Samira lembra que a alta acontece em meio a um crescimento na visibilidade de denúncias de ações policiais truculentas, como a do Jaçanã, que chegou a resultar na prisão de policiais, e no caso de um agente que pisou no pescoço de uma mulher já rendida. A gestão do governador João Doria (PSDB) reagiu às denúncias dizendo não compactuar com desvios, anunciando novos treinamentos e até prometendo a instalação de câmeras corporais nos policiais.
“Reconhecer que isso é um problema é um primeiro passo e talvez a única notícia minimamente positiva, já que na campanha (de Doria) isso não era visto como tal. Por outro lado, vimos a própria polícia criar empecilhos para investigação dos casos”, disse, em referência a um parecer da PM para interromper apurações de letalidade. “A câmera pode ajudar, mas não é a panaceia. E retreinar não vai resolver o problema.
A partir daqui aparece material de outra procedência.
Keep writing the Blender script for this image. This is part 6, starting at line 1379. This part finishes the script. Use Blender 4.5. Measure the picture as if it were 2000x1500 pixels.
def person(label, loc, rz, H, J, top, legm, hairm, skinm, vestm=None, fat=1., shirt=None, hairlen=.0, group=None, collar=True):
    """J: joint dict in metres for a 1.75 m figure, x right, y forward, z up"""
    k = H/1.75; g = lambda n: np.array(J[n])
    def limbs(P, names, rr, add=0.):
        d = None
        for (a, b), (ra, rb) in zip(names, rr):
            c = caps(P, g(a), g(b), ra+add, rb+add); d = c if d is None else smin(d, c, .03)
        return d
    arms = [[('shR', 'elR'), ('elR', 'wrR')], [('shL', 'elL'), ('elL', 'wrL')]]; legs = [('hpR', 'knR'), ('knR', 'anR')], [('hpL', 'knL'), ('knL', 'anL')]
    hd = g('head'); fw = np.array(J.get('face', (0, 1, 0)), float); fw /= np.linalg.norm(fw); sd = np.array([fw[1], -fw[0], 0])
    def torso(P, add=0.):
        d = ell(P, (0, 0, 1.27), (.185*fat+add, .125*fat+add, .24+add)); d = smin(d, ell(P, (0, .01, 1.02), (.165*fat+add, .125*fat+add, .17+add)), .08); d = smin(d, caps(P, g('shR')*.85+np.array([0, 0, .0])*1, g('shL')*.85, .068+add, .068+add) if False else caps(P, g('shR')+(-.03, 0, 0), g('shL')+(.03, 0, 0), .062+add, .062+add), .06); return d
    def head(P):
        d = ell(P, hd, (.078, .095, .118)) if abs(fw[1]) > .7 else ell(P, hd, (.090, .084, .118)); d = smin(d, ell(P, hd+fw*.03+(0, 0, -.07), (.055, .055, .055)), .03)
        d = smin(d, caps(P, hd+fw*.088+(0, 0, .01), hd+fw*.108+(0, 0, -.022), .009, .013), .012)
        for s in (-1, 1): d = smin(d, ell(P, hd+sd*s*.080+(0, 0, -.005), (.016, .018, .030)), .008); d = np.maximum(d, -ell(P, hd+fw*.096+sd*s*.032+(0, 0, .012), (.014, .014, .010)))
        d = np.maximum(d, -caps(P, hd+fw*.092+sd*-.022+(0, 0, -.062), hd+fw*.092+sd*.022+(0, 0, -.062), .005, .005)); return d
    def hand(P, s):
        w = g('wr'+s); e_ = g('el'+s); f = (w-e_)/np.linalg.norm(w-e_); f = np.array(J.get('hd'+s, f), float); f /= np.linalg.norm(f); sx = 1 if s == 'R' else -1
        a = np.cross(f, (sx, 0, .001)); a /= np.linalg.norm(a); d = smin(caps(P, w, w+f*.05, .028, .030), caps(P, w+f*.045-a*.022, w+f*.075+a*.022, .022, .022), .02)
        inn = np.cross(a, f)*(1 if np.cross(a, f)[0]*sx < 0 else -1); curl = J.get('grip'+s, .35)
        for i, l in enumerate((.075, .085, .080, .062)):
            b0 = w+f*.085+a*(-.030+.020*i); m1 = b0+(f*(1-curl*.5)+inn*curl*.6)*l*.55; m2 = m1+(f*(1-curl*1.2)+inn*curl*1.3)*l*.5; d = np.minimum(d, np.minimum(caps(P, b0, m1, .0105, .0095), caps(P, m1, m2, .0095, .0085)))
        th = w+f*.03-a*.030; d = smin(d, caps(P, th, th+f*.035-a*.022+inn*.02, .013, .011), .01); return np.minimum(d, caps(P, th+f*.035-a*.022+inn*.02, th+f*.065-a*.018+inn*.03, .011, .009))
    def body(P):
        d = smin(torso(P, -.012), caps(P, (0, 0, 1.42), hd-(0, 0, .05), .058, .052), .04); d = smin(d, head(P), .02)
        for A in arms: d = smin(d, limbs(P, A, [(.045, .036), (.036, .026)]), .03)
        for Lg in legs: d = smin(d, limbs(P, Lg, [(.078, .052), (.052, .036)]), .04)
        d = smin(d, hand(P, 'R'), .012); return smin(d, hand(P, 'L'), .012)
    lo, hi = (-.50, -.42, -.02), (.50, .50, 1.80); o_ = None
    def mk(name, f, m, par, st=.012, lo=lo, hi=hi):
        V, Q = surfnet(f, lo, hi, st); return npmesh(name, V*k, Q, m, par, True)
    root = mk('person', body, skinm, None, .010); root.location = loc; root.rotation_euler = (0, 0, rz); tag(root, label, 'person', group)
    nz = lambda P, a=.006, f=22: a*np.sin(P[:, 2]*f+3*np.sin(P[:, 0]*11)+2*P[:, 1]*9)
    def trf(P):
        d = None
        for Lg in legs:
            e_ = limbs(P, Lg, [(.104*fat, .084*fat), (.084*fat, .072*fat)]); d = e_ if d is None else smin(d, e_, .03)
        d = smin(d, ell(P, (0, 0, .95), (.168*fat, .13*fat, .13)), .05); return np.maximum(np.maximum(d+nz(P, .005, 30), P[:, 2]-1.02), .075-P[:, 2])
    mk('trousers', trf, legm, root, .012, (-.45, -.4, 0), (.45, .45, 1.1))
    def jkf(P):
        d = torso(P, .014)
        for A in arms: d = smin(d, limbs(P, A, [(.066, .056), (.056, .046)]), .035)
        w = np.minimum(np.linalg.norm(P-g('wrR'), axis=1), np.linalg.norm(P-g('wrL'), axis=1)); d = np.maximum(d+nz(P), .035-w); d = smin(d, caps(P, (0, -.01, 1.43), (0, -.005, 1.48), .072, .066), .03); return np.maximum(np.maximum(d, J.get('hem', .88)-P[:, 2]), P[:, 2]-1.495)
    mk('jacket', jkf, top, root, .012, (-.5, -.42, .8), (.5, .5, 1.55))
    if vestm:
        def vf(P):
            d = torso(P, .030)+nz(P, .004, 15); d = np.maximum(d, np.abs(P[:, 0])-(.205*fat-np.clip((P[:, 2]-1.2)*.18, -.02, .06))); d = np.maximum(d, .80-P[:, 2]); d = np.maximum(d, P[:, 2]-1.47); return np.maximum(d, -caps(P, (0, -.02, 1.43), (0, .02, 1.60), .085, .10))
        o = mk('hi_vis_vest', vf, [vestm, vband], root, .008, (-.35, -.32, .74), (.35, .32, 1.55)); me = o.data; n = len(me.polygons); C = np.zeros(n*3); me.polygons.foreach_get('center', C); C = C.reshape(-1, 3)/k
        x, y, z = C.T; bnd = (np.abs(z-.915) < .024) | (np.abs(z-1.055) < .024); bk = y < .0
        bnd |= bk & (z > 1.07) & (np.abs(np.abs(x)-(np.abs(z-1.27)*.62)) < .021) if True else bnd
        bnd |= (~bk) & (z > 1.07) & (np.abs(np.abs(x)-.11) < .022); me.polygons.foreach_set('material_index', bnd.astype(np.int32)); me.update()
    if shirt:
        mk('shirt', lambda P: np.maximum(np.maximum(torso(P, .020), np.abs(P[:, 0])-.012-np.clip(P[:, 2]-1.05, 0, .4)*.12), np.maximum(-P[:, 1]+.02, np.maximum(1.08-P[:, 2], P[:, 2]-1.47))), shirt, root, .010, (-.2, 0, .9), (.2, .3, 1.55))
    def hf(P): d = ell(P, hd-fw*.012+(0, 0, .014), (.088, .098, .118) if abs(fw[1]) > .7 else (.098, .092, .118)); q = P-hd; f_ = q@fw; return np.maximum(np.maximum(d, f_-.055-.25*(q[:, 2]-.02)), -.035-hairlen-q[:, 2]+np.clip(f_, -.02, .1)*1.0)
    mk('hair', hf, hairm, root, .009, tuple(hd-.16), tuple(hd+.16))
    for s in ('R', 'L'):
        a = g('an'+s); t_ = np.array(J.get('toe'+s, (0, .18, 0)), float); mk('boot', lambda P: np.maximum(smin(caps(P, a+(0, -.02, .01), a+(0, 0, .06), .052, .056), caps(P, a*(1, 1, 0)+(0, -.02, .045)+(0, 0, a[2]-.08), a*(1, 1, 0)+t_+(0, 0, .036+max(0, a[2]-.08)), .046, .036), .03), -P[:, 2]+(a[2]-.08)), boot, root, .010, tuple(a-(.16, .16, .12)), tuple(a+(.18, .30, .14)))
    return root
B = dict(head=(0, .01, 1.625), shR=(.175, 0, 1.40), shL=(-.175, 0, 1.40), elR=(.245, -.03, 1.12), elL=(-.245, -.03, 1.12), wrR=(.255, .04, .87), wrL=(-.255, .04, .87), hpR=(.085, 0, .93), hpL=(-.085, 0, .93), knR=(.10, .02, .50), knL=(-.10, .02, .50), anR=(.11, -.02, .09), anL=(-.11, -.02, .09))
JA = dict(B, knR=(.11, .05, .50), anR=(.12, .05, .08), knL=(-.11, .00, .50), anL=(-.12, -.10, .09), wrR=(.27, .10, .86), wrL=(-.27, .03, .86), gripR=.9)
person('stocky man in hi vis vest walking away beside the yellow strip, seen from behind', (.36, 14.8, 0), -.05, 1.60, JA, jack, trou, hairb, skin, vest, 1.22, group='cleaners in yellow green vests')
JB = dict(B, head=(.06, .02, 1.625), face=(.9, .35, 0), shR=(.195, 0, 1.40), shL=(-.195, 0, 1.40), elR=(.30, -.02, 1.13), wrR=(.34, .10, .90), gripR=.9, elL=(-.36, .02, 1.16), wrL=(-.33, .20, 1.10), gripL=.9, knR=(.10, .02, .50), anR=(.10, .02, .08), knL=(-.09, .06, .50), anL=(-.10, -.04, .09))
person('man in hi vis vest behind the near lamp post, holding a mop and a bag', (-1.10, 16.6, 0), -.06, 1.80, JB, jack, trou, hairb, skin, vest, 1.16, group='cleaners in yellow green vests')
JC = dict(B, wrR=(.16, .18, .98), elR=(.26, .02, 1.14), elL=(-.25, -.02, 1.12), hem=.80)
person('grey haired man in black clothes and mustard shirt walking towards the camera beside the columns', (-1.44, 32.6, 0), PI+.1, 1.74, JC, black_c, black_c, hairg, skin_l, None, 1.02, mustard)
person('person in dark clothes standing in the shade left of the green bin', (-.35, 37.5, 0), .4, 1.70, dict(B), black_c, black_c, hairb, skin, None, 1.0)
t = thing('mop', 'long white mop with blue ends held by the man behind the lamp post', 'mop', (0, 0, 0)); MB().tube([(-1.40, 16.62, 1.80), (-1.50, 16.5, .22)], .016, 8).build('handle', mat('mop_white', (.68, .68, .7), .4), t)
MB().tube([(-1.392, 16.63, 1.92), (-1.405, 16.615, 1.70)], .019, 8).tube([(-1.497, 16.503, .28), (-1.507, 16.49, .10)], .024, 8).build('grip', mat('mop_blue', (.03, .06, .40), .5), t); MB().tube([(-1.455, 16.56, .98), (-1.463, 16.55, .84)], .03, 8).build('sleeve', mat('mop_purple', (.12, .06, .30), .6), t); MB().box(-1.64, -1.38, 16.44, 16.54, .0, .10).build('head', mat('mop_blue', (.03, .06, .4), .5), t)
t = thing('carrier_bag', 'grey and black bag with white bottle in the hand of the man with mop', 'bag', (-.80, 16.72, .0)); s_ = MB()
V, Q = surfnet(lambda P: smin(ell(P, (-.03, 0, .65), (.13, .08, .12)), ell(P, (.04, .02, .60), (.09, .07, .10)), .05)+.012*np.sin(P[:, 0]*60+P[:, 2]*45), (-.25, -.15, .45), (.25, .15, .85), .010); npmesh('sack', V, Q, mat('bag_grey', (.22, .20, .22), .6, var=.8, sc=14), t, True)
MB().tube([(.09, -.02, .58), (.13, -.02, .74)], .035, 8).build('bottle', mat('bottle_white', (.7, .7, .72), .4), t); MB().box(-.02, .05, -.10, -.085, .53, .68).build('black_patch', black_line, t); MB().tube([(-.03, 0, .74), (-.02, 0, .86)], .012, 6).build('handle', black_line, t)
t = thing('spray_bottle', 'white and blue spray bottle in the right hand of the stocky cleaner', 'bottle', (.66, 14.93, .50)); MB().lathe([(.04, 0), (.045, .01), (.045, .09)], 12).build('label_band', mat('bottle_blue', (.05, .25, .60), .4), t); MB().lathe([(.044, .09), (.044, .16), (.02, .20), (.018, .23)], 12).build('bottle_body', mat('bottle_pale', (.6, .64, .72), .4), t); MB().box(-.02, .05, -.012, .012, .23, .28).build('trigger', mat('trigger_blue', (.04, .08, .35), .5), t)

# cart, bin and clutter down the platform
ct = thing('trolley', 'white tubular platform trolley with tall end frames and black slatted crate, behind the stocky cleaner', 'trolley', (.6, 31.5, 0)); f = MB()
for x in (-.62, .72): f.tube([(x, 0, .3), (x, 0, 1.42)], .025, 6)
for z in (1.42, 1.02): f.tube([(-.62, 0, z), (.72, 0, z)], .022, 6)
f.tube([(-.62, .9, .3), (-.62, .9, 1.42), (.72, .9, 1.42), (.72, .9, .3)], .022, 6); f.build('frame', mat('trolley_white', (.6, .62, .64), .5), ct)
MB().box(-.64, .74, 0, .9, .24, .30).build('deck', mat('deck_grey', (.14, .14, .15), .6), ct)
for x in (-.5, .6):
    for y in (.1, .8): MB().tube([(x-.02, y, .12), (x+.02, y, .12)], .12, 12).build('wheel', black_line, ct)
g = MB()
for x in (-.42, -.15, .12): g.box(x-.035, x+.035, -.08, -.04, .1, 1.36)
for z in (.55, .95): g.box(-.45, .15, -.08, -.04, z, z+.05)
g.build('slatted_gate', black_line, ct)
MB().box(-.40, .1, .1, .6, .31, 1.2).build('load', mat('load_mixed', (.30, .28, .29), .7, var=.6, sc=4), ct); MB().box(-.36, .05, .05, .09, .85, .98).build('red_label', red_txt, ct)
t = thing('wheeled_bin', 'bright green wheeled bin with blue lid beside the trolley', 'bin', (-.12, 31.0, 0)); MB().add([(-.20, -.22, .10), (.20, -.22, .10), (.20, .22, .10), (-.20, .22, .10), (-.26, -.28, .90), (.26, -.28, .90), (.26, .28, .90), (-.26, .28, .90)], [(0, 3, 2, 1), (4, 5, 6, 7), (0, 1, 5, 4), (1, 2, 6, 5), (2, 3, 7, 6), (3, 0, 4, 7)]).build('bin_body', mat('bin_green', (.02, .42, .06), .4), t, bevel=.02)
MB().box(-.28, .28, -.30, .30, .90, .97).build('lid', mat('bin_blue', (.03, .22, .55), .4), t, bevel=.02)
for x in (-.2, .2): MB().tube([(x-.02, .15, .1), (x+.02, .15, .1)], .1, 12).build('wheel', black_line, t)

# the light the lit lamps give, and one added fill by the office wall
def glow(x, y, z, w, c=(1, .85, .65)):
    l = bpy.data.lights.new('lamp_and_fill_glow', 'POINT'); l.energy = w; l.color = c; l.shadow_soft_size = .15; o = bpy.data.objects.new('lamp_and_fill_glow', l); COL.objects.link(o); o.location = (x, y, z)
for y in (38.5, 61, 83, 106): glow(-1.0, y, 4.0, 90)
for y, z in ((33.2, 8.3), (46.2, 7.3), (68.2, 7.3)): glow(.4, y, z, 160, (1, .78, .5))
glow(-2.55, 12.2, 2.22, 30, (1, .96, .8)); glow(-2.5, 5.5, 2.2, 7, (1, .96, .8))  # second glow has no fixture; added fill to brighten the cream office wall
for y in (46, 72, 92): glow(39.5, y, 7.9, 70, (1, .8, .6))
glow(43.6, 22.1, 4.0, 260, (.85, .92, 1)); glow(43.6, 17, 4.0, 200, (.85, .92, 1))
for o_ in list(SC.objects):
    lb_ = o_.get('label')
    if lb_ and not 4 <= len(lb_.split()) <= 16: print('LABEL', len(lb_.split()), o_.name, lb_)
Os policiais sabem que não podem torturar, não pode pisar no pescoço. Por que fazem mesmo assim? Entendem que podem se exceder e fica por isso mesmo.”
O secretário executivo da Polícia Militar, coronel Alvaro Batista Camilo, disse que a alta da letalidade encontra coerência “com o ambiente que estamos vivendo”. Camilo atribuiu o crescimento ao deslocamento mais ágil dos policiais até a ocorrência, o que elevaria a possibilidade de confronto. “A polícia está chegando muito rápido e pegando o infrator ainda durante a sua ação, no cometimento do delito, o que tem levado ao confronto. Mas o porcentual dos que saem vivos do conflito é hoje de 72%. Esses não perdem a vida”, disse.
Questionado sobre o dado de que as prisões em flagrante estão em queda e, portanto, há menos situações em que o policial chega no momento do delito, o coronel passou a citar a “audácia da criminalidade” e lembrou que foram apreendidos 43 fuzis no Estado neste ano, como sinal de que os criminosos estão fortemente armados. “Nenhum policial sai de manhã querendo matar alguém. Ele chega no local e é agredido. É uma situação que nos preocupa porque é morte e morte não é incentivada em nenhum momento”, acrescentou, lembrando que 26 policiais foram mortos em serviço no primeiro semestre.